* **EXERCISE**: Extract each line containing the string "scene".

* **INPUT ROWS**:
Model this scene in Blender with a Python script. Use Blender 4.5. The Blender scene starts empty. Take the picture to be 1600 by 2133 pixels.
* * *
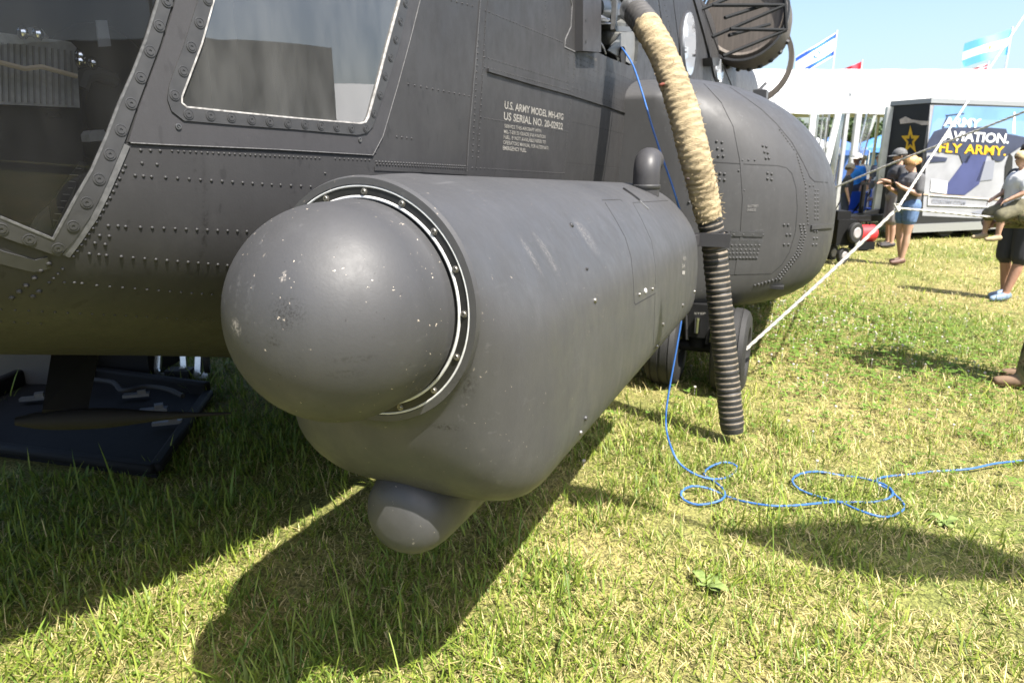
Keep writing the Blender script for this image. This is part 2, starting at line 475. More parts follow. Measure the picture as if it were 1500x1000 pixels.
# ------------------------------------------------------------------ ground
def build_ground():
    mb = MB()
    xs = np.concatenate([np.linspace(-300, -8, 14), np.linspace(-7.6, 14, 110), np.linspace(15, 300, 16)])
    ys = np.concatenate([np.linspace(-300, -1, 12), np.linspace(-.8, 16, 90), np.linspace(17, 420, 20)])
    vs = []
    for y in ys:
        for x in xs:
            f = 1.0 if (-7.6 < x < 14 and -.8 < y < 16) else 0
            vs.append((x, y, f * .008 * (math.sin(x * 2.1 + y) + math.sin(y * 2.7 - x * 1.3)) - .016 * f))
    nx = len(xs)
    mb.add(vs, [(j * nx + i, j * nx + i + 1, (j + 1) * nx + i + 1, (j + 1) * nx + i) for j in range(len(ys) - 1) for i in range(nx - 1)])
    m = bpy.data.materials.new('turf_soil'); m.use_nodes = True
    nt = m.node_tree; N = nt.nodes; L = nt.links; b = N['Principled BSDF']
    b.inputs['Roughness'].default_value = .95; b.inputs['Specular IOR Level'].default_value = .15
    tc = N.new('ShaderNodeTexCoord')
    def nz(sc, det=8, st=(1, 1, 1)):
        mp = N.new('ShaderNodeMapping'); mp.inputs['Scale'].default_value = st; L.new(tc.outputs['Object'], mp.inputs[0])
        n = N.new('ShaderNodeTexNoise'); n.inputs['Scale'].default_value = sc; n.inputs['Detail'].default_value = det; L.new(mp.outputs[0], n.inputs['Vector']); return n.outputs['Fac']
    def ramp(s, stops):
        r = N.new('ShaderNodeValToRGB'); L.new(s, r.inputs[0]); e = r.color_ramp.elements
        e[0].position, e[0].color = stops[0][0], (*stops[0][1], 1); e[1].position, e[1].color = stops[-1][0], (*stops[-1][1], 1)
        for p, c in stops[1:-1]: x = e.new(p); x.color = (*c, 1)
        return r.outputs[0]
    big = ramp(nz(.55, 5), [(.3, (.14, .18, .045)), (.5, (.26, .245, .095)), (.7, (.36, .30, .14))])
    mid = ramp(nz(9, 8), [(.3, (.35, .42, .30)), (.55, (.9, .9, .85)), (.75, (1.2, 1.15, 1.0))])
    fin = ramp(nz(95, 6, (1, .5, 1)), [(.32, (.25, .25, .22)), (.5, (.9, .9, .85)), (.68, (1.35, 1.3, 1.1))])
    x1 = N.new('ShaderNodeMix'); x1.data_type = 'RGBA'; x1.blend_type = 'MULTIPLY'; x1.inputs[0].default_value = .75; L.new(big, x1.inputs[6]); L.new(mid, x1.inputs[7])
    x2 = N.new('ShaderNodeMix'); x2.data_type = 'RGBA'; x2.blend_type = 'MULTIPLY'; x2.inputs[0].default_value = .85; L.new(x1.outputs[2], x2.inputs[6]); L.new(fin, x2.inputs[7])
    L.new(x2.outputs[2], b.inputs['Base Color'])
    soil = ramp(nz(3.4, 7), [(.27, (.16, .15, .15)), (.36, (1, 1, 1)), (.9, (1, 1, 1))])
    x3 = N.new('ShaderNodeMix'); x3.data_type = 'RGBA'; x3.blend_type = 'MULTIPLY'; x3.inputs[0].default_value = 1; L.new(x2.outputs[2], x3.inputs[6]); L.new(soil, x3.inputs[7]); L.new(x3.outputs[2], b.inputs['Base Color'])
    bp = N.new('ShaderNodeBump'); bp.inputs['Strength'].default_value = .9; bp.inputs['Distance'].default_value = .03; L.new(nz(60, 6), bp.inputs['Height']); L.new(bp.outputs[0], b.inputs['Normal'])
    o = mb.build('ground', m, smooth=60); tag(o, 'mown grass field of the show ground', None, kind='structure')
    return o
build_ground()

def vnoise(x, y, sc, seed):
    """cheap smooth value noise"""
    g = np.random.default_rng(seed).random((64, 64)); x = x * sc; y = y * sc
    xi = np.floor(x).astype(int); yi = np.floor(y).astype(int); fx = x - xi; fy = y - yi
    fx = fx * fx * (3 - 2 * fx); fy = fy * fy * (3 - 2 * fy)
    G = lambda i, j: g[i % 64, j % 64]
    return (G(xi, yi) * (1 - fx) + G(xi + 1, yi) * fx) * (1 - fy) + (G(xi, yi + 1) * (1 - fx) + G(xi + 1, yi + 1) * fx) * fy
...
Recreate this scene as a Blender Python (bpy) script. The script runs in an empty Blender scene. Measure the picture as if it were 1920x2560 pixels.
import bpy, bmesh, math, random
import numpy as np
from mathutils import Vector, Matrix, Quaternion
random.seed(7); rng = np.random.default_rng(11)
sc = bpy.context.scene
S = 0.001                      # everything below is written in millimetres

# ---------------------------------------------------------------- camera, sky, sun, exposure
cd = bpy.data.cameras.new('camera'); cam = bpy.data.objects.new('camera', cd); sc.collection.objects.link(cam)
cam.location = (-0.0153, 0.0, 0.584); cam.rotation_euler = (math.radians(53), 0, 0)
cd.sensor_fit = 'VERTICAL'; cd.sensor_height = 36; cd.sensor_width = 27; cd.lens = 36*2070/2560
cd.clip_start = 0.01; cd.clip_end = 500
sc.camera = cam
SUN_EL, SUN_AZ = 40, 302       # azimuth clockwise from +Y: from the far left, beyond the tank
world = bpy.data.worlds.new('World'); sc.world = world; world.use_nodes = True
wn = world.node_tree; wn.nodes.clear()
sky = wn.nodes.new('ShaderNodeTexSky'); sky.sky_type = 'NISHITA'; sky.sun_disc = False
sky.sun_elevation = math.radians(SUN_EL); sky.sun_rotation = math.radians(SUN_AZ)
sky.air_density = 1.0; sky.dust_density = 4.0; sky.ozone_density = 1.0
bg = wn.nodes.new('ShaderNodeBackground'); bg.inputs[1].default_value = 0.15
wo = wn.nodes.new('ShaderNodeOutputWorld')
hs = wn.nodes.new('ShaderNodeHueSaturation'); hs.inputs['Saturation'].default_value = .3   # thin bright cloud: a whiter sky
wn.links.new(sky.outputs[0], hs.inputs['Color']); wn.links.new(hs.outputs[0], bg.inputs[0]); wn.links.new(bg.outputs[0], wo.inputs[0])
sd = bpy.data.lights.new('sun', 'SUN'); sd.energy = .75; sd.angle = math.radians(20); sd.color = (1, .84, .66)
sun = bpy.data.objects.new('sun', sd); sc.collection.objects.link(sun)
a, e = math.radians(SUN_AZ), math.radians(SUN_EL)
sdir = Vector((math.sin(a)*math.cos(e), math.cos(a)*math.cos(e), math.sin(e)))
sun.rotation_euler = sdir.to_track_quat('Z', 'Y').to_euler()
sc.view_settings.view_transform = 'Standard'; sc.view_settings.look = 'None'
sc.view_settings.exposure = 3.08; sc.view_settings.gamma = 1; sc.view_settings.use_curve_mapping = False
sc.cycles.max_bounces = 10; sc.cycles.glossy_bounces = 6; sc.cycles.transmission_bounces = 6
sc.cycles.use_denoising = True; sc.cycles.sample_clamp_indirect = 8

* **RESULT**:
Model this scene in Blender with a Python script. Use Blender 4.5. The Blender scene starts empty. Take the picture to be 1600 by 2133 pixels.
Recreate this scene as a Blender Python (bpy) script. The script runs in an empty Blender scene. Measure the picture as if it were 1920x2560 pixels.
sc = bpy.context.scene